Interestingly, Sam Manekshaw who accompanied Menon to Srinagar and back on October 25 remembers: “Eventually the Maharaja signed the accession papers and we flew back in the Dakota late at night… I did not see the Maharaja signing it, nor did I see Mahajan. All I do know is that V P Menon turned around and said, ‘Sam we have got the Accession’.”

Andrew Whitehead writes: “certainly Nehru’ clearly acted at the time as if the Maharaja’s signature was secured by V P Menon in Jammu on October 27”. On that day Nehru wrote to the Maharaja: “Shri V P Menon returned from Jammu this evening and informed me of the talks. He gave me the instrument of accession and the standstill agreement which you have signed, and I saw also your letter to the Governor General of India. Allow me to congratulate you on the wise decision you have taken.”

Author and columnist Prem Shanker Jha believes that Hari Singh signed accession papers in Srinagar on October 25. He relies totally on Manekshaw’s version while dismissing accounts of Mahajan and Menon as inconsistent and fleeting. Menon, he says in Kashmir 1947: The Origins of a Dispute handed over ‘the [accession] thing to Mountbatten at the start of or just before the meeting of the Defence Committee on October 26 morning.

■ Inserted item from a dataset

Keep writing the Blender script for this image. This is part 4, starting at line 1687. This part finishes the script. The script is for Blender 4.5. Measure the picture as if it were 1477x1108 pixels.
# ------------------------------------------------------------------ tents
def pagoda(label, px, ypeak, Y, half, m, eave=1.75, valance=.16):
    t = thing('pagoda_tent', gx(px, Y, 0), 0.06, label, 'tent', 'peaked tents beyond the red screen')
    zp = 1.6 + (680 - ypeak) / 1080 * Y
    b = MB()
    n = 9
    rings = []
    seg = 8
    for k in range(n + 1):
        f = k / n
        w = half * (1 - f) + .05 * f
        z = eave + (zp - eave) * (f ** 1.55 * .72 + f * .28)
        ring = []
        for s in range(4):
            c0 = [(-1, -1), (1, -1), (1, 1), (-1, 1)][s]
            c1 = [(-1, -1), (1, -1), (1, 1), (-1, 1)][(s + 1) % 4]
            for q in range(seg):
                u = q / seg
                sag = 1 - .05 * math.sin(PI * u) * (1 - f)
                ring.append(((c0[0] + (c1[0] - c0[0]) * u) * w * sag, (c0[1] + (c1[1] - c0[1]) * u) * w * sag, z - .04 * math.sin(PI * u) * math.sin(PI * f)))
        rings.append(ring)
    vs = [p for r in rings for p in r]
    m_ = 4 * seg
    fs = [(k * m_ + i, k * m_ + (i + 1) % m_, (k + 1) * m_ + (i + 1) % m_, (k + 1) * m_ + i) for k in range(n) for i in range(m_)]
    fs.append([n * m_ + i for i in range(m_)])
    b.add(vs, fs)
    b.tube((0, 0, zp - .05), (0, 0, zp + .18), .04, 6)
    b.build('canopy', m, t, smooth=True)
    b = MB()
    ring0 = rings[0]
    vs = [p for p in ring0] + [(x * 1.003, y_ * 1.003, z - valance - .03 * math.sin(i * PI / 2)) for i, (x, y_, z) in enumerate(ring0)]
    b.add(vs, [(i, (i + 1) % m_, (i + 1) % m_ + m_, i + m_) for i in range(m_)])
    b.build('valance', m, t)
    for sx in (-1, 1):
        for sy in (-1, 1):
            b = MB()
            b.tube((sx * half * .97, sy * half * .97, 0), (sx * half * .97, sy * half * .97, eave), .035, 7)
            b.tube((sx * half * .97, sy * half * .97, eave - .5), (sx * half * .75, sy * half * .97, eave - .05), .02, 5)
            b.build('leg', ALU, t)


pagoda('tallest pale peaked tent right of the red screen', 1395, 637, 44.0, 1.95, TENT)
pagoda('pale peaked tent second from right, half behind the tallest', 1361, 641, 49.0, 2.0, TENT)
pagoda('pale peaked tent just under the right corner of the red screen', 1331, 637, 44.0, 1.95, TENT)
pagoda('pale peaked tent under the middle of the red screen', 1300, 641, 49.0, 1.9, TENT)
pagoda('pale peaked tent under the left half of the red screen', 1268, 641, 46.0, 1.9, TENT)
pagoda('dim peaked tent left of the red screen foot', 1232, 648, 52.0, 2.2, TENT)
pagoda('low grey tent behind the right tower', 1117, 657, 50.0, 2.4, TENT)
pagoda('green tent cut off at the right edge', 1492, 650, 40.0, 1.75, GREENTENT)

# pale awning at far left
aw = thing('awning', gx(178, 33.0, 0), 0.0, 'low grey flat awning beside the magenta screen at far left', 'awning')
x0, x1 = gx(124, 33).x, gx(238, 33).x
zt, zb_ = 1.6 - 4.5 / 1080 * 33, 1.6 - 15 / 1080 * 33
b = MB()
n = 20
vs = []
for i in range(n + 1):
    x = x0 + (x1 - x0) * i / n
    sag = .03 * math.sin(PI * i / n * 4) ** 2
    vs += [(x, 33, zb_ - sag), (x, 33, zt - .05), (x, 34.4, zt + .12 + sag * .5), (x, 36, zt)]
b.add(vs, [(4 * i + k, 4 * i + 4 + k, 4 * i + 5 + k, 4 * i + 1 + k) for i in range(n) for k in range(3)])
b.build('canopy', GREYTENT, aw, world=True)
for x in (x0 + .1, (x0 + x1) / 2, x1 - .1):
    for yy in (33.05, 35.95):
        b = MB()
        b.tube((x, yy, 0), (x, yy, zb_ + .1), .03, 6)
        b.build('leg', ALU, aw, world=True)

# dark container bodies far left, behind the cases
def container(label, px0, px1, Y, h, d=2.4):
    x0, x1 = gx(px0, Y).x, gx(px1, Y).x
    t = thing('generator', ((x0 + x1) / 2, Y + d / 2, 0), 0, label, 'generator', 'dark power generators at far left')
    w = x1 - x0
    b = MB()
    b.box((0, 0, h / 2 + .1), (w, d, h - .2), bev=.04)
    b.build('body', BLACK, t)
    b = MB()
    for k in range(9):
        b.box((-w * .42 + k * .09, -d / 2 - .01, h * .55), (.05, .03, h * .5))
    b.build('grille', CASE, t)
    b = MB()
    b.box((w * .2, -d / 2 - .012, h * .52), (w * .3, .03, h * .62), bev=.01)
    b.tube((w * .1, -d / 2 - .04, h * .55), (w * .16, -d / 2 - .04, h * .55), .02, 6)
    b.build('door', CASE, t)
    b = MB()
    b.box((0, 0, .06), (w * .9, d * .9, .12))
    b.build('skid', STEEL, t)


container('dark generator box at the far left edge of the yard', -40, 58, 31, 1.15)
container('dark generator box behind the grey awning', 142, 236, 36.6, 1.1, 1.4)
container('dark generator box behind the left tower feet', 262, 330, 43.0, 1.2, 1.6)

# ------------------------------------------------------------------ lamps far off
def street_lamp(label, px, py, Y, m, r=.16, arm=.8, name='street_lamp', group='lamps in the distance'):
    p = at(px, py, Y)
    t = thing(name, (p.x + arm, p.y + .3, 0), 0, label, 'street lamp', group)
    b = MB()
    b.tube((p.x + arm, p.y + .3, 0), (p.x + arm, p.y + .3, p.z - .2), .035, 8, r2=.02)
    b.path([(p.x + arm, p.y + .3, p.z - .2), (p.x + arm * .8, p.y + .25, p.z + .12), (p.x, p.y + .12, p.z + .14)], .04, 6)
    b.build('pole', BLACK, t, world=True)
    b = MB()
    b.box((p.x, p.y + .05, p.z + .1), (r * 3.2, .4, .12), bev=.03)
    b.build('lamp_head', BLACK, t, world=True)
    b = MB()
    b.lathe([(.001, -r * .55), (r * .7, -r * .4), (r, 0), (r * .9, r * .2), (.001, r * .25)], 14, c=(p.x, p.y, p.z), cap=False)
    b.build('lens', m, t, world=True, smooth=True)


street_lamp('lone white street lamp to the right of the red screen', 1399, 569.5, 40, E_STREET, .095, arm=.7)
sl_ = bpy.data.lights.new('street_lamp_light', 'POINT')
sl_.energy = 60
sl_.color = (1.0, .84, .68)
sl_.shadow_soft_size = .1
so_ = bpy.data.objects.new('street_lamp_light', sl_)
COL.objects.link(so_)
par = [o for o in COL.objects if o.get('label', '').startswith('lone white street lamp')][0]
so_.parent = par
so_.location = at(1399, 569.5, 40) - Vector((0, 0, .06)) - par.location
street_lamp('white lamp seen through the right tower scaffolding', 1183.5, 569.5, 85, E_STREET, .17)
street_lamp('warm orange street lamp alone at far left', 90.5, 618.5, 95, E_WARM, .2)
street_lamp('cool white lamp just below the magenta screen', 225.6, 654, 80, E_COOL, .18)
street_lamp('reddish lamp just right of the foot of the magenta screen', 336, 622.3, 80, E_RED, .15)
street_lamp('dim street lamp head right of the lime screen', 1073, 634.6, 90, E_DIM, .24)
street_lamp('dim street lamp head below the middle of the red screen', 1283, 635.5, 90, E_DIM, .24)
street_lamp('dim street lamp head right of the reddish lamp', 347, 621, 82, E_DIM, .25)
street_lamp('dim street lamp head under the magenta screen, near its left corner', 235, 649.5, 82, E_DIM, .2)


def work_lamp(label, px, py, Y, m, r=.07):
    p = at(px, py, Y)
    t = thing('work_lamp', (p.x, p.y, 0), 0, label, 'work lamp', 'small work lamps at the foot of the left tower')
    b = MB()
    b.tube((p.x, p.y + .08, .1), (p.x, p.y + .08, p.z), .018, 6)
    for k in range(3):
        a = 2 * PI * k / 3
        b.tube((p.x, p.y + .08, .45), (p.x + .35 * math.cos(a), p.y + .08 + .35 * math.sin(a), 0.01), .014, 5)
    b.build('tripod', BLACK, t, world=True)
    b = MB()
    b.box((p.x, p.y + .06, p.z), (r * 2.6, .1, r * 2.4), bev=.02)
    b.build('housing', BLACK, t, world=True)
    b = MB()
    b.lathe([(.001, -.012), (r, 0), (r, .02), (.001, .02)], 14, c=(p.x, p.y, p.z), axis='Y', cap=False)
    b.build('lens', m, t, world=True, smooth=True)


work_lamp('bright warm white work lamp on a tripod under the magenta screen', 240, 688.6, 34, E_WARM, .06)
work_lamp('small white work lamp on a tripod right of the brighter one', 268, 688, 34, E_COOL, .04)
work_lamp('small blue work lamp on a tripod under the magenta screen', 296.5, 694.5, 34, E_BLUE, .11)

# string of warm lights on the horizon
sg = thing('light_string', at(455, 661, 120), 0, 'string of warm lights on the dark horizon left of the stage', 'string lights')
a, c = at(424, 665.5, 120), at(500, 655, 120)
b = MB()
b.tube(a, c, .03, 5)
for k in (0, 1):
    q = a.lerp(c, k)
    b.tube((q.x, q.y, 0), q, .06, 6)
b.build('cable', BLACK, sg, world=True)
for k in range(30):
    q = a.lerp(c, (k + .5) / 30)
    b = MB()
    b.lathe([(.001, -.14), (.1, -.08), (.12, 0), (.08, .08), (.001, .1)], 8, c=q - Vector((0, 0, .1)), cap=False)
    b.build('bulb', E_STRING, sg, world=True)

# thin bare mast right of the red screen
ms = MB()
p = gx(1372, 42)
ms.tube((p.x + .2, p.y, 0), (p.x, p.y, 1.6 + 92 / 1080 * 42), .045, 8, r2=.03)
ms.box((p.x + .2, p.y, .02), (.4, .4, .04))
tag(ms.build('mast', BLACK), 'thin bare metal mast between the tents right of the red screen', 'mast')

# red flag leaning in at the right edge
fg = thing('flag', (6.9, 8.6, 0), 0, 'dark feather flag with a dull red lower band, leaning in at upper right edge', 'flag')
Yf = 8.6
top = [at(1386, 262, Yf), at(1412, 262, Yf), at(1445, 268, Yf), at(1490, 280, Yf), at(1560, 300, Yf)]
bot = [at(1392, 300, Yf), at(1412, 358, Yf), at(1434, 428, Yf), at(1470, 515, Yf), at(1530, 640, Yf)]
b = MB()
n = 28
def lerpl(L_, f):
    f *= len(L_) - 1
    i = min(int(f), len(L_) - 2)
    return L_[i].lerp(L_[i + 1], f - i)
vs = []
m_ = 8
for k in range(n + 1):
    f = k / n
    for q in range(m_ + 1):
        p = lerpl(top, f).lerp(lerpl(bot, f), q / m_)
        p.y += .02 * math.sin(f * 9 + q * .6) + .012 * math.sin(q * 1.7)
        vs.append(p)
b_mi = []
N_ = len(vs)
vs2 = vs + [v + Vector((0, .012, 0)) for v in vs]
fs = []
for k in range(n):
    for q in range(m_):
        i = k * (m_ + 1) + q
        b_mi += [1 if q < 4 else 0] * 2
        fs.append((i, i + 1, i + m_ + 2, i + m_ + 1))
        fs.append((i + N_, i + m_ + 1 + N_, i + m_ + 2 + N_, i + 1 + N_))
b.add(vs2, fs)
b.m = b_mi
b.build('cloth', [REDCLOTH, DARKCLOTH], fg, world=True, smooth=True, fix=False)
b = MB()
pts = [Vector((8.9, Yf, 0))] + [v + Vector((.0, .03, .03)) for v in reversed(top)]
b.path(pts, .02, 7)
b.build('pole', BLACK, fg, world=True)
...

So there are three dates – October 25, 26 and 27. Jha says October 25 but it is unofficial. Menon says October 26 but lacks corroborative evidence because Maharaja might have been travelling the whole day. Mahajan says October 27 after the troops landed but this is in conflict with the officially stated records.

The larger question is a bit different. Maharaja wanted accession with India. Sheikh Abdullah was supportive of it. Nehru was keen to have it and both Mahajan and Menon were committed to it. If all the characters involved stood for Kashmir’s accession to India, which actually took place, why is there a contradiction on the dates?